Band of Brothers (Sisters)

I just finished viewing my annual all-nighter of watching Tom Hanks and Stephen Ambrose’ “Band of Brothers”.  I can’t help but think that as much as I have done, it does not compare to all these men have given of themselves: Physically, Mentally, and Emotionally.  I can’t possibly think of a thing that could ever show my appreciation for every thing that you have given and to show my thanks.  I could only dream of a moment where I could meet each of you to shake your hand, or anyone else that gave everything.

I look back at my own life, and think about the numerous things that I, and so many others have given up for others.  I can think of Mary L, who had the shit kicked out of her to protect a youth from 9 others who were trying to attack him; or maybe it’s Mike who dislocated his arm attempting to protect his group from someone who was violent.  But none of it seems like enough.
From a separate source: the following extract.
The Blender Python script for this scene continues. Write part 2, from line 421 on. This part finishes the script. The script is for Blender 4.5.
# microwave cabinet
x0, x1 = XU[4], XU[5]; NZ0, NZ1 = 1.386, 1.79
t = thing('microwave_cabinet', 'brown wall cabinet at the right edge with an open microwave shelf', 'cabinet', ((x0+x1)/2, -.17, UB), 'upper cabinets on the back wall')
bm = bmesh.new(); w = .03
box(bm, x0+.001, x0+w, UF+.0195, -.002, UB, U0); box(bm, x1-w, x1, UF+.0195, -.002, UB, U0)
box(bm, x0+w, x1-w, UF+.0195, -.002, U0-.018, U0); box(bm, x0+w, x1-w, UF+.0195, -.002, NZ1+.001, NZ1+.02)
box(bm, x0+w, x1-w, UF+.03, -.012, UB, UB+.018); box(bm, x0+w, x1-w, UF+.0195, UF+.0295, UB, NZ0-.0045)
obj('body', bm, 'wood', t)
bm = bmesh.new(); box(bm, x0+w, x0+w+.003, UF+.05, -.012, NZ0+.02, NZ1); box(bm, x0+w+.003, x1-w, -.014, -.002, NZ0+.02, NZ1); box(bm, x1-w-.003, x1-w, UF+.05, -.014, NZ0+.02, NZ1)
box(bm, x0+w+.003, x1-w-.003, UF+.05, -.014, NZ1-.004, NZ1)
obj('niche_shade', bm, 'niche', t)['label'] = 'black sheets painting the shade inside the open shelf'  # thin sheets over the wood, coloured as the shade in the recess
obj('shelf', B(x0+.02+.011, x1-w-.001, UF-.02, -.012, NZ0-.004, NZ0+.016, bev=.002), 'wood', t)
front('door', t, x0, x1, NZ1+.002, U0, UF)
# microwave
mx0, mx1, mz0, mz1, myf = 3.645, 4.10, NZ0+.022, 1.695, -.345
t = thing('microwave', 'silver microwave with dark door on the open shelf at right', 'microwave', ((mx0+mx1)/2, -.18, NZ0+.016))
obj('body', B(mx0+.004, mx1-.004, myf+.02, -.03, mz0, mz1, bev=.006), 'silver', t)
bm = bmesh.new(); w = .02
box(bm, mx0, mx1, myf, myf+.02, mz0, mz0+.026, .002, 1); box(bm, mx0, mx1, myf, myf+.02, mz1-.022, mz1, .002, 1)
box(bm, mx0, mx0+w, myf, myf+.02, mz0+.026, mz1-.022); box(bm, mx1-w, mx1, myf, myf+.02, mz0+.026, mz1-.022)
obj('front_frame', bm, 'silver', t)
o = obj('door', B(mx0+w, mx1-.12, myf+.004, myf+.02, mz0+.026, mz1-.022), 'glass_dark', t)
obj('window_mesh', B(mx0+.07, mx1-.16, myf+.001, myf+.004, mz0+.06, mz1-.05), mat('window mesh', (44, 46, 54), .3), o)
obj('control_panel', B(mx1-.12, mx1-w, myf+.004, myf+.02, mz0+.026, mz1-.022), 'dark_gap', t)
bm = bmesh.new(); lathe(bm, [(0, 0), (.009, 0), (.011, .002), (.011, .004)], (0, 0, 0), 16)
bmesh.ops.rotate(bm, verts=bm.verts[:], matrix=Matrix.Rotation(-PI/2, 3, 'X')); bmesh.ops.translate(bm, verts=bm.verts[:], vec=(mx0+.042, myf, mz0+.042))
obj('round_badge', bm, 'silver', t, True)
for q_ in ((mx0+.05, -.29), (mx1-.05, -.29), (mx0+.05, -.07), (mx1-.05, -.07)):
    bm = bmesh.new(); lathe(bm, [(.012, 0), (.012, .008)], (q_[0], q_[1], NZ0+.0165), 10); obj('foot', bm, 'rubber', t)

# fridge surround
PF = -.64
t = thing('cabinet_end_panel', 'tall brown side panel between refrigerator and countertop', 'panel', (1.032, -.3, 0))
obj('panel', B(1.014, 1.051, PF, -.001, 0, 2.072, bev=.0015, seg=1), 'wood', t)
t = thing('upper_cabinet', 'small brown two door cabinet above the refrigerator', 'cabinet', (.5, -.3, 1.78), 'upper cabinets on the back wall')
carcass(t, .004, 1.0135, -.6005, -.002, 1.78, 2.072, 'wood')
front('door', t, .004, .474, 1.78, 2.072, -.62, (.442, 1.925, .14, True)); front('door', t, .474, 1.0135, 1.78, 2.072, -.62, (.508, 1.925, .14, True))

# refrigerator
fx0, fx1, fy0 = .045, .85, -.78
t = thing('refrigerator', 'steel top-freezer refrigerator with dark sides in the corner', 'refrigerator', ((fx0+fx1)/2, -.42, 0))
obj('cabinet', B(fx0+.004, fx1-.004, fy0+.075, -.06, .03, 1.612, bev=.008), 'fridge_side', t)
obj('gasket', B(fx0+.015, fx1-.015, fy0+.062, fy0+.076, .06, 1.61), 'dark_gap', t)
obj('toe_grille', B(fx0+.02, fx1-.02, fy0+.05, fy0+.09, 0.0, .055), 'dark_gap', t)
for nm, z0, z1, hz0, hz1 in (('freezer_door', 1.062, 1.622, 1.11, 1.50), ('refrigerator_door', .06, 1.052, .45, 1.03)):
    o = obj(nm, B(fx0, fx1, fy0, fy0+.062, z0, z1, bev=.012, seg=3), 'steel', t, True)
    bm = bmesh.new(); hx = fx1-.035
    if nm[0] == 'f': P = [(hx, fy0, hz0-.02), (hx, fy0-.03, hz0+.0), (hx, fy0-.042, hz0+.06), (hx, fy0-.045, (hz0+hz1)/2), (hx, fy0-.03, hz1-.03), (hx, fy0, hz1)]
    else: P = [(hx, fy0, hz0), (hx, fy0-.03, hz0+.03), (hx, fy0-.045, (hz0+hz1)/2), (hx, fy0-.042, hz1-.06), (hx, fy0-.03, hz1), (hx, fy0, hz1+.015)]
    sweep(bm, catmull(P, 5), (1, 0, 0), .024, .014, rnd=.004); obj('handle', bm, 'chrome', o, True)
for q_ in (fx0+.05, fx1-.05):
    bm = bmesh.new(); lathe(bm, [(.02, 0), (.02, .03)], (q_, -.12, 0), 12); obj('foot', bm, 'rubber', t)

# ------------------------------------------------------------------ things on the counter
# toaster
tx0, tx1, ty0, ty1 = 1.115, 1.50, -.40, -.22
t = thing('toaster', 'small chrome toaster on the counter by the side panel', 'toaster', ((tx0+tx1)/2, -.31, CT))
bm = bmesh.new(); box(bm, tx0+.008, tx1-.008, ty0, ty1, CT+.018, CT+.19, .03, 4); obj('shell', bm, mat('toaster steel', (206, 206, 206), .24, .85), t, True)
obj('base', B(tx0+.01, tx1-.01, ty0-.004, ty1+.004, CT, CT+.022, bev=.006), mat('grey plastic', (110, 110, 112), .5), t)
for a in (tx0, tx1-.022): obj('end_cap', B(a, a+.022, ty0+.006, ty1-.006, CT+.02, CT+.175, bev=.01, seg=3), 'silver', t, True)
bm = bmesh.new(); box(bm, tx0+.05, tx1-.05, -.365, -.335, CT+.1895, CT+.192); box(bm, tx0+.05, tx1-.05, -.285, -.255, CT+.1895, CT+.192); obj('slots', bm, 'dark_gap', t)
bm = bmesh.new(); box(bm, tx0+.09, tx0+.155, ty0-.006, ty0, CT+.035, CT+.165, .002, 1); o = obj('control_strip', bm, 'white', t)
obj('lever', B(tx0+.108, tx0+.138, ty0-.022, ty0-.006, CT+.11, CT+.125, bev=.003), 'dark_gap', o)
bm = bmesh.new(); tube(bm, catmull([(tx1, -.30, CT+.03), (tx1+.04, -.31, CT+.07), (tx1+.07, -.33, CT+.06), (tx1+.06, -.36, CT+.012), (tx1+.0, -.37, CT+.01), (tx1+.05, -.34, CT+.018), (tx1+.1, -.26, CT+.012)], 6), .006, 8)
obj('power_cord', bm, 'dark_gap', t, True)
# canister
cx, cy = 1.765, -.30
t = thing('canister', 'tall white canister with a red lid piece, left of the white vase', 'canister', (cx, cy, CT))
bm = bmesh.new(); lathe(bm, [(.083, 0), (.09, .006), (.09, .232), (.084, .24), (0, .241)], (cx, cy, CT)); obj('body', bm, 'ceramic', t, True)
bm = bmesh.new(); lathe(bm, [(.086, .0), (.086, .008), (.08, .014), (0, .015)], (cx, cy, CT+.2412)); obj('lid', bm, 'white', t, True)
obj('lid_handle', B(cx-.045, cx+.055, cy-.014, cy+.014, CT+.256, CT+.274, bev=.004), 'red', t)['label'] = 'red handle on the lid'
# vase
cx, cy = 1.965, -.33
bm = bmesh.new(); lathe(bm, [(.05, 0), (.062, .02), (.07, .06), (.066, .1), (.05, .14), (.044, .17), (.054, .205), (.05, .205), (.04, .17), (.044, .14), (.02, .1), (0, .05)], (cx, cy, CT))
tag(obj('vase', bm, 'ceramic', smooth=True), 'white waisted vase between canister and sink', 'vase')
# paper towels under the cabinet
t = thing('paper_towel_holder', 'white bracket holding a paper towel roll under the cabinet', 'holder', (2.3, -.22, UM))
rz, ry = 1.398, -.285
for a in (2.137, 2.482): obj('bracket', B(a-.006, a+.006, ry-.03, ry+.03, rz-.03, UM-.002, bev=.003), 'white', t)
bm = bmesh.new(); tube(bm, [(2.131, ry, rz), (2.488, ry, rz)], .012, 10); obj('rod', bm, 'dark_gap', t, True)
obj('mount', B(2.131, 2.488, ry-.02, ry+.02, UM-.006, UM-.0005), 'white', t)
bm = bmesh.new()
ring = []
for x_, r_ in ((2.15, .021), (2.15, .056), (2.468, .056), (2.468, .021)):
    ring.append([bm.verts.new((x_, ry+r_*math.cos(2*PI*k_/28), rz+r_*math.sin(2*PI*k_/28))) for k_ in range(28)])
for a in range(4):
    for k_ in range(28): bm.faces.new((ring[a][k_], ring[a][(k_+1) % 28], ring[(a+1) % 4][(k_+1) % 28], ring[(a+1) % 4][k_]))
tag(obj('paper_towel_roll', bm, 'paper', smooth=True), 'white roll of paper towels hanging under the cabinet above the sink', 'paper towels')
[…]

I spend much of my time now working with mentally ill teens, many of which are not successful, either due to them being so mentally ill, or have been so far damaged by their parents.  In some ways I relate to the guys at Bastogne.  Limited tools, limited resources, and basically stuck, knowing I just need to do what I need to do knowing that perseverance just may pay off, but at the same time watching my team being worn down.  I can’t help but think of the guys that spent that time in the woods with limited food, freezing cold, and watching their brothers die around them, thinking that this is nothing compared to what they went through.

At the same time I can identify with them, that empty feeling, wondering, what is it all for, just hoping that I have the strength to persevere.